Rows from a 3D scene dataset:
[Start]

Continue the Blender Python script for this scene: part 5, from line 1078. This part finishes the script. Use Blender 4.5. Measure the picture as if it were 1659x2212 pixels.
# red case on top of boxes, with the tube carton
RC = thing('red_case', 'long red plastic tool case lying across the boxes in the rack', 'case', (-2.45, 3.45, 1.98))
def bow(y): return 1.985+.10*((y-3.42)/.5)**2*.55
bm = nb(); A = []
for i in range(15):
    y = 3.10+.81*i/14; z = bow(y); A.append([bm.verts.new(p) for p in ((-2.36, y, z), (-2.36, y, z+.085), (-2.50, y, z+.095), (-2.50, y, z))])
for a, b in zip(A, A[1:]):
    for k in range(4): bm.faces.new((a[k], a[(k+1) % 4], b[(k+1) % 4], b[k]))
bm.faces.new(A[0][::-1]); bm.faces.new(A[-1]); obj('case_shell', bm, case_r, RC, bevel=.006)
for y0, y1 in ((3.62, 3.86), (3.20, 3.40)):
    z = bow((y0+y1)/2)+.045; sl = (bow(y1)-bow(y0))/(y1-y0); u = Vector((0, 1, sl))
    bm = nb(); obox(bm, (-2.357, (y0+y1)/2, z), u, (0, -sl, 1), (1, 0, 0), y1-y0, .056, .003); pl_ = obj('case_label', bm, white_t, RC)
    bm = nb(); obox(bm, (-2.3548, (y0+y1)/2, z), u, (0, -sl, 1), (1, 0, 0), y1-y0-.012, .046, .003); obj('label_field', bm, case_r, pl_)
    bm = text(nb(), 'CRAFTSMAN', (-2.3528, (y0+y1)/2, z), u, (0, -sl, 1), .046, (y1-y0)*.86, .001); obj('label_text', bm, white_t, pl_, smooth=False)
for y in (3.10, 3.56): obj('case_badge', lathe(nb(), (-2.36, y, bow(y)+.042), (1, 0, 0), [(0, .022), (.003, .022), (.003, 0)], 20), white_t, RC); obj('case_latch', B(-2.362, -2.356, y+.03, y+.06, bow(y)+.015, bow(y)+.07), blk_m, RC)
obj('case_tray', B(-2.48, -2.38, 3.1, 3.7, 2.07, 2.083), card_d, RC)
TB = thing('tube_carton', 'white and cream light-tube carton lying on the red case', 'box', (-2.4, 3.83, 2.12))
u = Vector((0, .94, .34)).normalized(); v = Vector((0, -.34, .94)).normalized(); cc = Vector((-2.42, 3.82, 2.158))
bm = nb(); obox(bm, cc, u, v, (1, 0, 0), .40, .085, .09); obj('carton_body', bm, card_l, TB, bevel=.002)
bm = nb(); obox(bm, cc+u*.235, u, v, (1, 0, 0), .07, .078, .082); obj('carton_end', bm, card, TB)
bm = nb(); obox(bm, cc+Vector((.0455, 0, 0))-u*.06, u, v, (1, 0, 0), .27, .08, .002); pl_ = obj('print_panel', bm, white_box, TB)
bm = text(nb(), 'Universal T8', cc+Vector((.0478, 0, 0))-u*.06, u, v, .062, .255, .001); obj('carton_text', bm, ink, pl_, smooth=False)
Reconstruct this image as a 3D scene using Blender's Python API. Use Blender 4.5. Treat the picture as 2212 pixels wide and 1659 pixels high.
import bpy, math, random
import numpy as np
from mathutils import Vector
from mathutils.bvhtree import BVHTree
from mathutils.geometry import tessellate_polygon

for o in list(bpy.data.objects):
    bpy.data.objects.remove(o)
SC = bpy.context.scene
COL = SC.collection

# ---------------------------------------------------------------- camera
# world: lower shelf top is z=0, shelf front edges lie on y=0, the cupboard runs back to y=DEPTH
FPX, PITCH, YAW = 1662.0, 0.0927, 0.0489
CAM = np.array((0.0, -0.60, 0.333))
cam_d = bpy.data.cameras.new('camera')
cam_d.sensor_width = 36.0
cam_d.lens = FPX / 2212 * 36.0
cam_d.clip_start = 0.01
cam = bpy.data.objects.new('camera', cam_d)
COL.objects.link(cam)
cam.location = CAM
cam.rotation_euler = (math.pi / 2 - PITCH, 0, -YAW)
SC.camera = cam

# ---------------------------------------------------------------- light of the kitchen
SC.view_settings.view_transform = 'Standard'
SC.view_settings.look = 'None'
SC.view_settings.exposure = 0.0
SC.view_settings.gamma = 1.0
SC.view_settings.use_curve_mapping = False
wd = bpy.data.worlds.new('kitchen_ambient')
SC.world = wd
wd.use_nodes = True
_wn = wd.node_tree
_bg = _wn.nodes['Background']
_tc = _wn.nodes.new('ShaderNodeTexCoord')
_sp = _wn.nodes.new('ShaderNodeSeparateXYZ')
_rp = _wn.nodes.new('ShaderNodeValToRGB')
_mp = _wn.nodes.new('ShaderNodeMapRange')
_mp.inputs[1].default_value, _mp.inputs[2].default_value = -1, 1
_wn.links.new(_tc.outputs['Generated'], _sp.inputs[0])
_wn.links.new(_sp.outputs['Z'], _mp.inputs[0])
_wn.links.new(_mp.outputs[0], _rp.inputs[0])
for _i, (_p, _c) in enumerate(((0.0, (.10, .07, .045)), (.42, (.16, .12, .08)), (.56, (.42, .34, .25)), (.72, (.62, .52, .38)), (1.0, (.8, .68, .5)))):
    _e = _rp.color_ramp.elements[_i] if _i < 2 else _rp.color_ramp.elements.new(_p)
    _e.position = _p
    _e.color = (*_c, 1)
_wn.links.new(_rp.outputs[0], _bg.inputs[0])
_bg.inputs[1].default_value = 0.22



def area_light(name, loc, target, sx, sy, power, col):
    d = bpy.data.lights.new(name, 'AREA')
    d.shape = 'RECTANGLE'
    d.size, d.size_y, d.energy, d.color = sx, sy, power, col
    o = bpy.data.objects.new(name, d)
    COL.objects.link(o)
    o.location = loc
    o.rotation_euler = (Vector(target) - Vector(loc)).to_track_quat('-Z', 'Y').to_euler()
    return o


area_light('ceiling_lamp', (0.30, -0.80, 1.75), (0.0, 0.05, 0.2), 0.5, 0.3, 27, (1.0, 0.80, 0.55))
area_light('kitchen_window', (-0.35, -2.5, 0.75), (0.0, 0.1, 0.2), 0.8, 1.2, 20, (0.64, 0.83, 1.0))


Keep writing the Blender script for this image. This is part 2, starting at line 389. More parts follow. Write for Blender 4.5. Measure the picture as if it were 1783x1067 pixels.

[End]

Please restate the records in full, word for word.

## [The reply]
Continue the Blender Python script for this scene: part 5, from line 1078. This part finishes the script. Use Blender 4.5. Measure the picture as if it were 1659x2212 pixels.
# red case on top of boxes, with the tube carton
RC = thing('red_case', 'long red plastic tool case lying across the boxes in the rack', 'case', (-2.45, 3.45, 1.98))
def bow(y): return 1.985+.10*((y-3.42)/.5)**2*.55
bm = nb(); A = []
for i in range(15):
    y = 3.10+.81*i/14; z = bow(y); A.append([bm.verts.new(p) for p in ((-2.36, y, z), (-2.36, y, z+.085), (-2.50, y, z+.095), (-2.50, y, z))])
for a, b in zip(A, A[1:]):
    for k in range(4): bm.faces.new((a[k], a[(k+1) % 4], b[(k+1) % 4], b[k]))
bm.faces.new(A[0][::-1]); bm.faces.new(A[-1]); obj('case_shell', bm, case_r, RC, bevel=.006)
for y0, y1 in ((3.62, 3.86), (3.20, 3.40)):
    z = bow((y0+y1)/2)+.045; sl = (bow(y1)-bow(y0))/(y1-y0); u = Vector((0, 1, sl))
    bm = nb(); obox(bm, (-2.357, (y0+y1)/2, z), u, (0, -sl, 1), (1, 0, 0), y1-y0, .056, .003); pl_ = obj('case_label', bm, white_t, RC)
    bm = nb(); obox(bm, (-2.3548, (y0+y1)/2, z), u, (0, -sl, 1), (1, 0, 0), y1-y0-.012, .046, .003); obj('label_field', bm, case_r, pl_)
    bm = text(nb(), 'CRAFTSMAN', (-2.3528, (y0+y1)/2, z), u, (0, -sl, 1), .046, (y1-y0)*.86, .001); obj('label_text', bm, white_t, pl_, smooth=False)
for y in (3.10, 3.56): obj('case_badge', lathe(nb(), (-2.36, y, bow(y)+.042), (1, 0, 0), [(0, .022), (.003, .022), (.003, 0)], 20), white_t, RC); obj('case_latch', B(-2.362, -2.356, y+.03, y+.06, bow(y)+.015, bow(y)+.07), blk_m, RC)
obj('case_tray', B(-2.48, -2.38, 3.1, 3.7, 2.07, 2.083), card_d, RC)
TB = thing('tube_carton', 'white and cream light-tube carton lying on the red case', 'box', (-2.4, 3.83, 2.12))
u = Vector((0, .94, .34)).normalized(); v = Vector((0, -.34, .94)).normalized(); cc = Vector((-2.42, 3.82, 2.158))
bm = nb(); obox(bm, cc, u, v, (1, 0, 0), .40, .085, .09); obj('carton_body', bm, card_l, TB, bevel=.002)
bm = nb(); obox(bm, cc+u*.235, u, v, (1, 0, 0), .07, .078, .082); obj('carton_end', bm, card, TB)
bm = nb(); obox(bm, cc+Vector((.0455, 0, 0))-u*.06, u, v, (1, 0, 0), .27, .08, .002); pl_ = obj('print_panel', bm, white_box, TB)
bm = text(nb(), 'Universal T8', cc+Vector((.0478, 0, 0))-u*.06, u, v, .062, .255, .001); obj('carton_text', bm, ink, pl_, smooth=False)
Reconstruct this image as a 3D scene using Blender's Python API. Use Blender 4.5. Treat the picture as 2212 pixels wide and 1659 pixels high.
import bpy, math, random
import numpy as np
from mathutils import Vector
from mathutils.bvhtree import BVHTree
from mathutils.geometry import tessellate_polygon

for o in list(bpy.data.objects):
    bpy.data.objects.remove(o)
SC = bpy.context.scene
COL = SC.collection

# ---------------------------------------------------------------- camera
# world: lower shelf top is z=0, shelf front edges lie on y=0, the cupboard runs back to y=DEPTH
FPX, PITCH, YAW = 1662.0, 0.0927, 0.0489
CAM = np.array((0.0, -0.60, 0.333))
cam_d = bpy.data.cameras.new('camera')
cam_d.sensor_width = 36.0
cam_d.lens = FPX / 2212 * 36.0
cam_d.clip_start = 0.01
cam = bpy.data.objects.new('camera', cam_d)
COL.objects.link(cam)
cam.location = CAM
cam.rotation_euler = (math.pi / 2 - PITCH, 0, -YAW)
SC.camera = cam

# ---------------------------------------------------------------- light of the kitchen
SC.view_settings.view_transform = 'Standard'
SC.view_settings.look = 'None'
SC.view_settings.exposure = 0.0
SC.view_settings.gamma = 1.0
SC.view_settings.use_curve_mapping = False
wd = bpy.data.worlds.new('kitchen_ambient')
SC.world = wd
wd.use_nodes = True
_wn = wd.node_tree
_bg = _wn.nodes['Background']
_tc = _wn.nodes.new('ShaderNodeTexCoord')
_sp = _wn.nodes.new('ShaderNodeSeparateXYZ')
_rp = _wn.nodes.new('ShaderNodeValToRGB')
_mp = _wn.nodes.new('ShaderNodeMapRange')
_mp.inputs[1].default_value, _mp.inputs[2].default_value = -1, 1
_wn.links.new(_tc.outputs['Generated'], _sp.inputs[0])
_wn.links.new(_sp.outputs['Z'], _mp.inputs[0])
_wn.links.new(_mp.outputs[0], _rp.inputs[0])
for _i, (_p, _c) in enumerate(((0.0, (.10, .07, .045)), (.42, (.16, .12, .08)), (.56, (.42, .34, .25)), (.72, (.62, .52, .38)), (1.0, (.8, .68, .5)))):
    _e = _rp.color_ramp.elements[_i] if _i < 2 else _rp.color_ramp.elements.new(_p)
    _e.position = _p
    _e.color = (*_c, 1)
_wn.links.new(_rp.outputs[0], _bg.inputs[0])
_bg.inputs[1].default_value = 0.22



def area_light(name, loc, target, sx, sy, power, col):
    d = bpy.data.lights.new(name, 'AREA')
    d.shape = 'RECTANGLE'
    d.size, d.size_y, d.energy, d.color = sx, sy, power, col
    o = bpy.data.objects.new(name, d)
    COL.objects.link(o)
    o.location = loc
    o.rotation_euler = (Vector(target) - Vector(loc)).to_track_quat('-Z', 'Y').to_euler()
    return o


area_light('ceiling_lamp', (0.30, -0.80, 1.75), (0.0, 0.05, 0.2), 0.5, 0.3, 27, (1.0, 0.80, 0.55))
area_light('kitchen_window', (-0.35, -2.5, 0.75), (0.0, 0.1, 0.2), 0.8, 1.2, 20, (0.64, 0.83, 1.0))


Keep writing the Blender script for this image. This is part 2, starting at line 389. More parts follow. Write for Blender 4.5. Measure the picture as if it were 1783x1067 pixels.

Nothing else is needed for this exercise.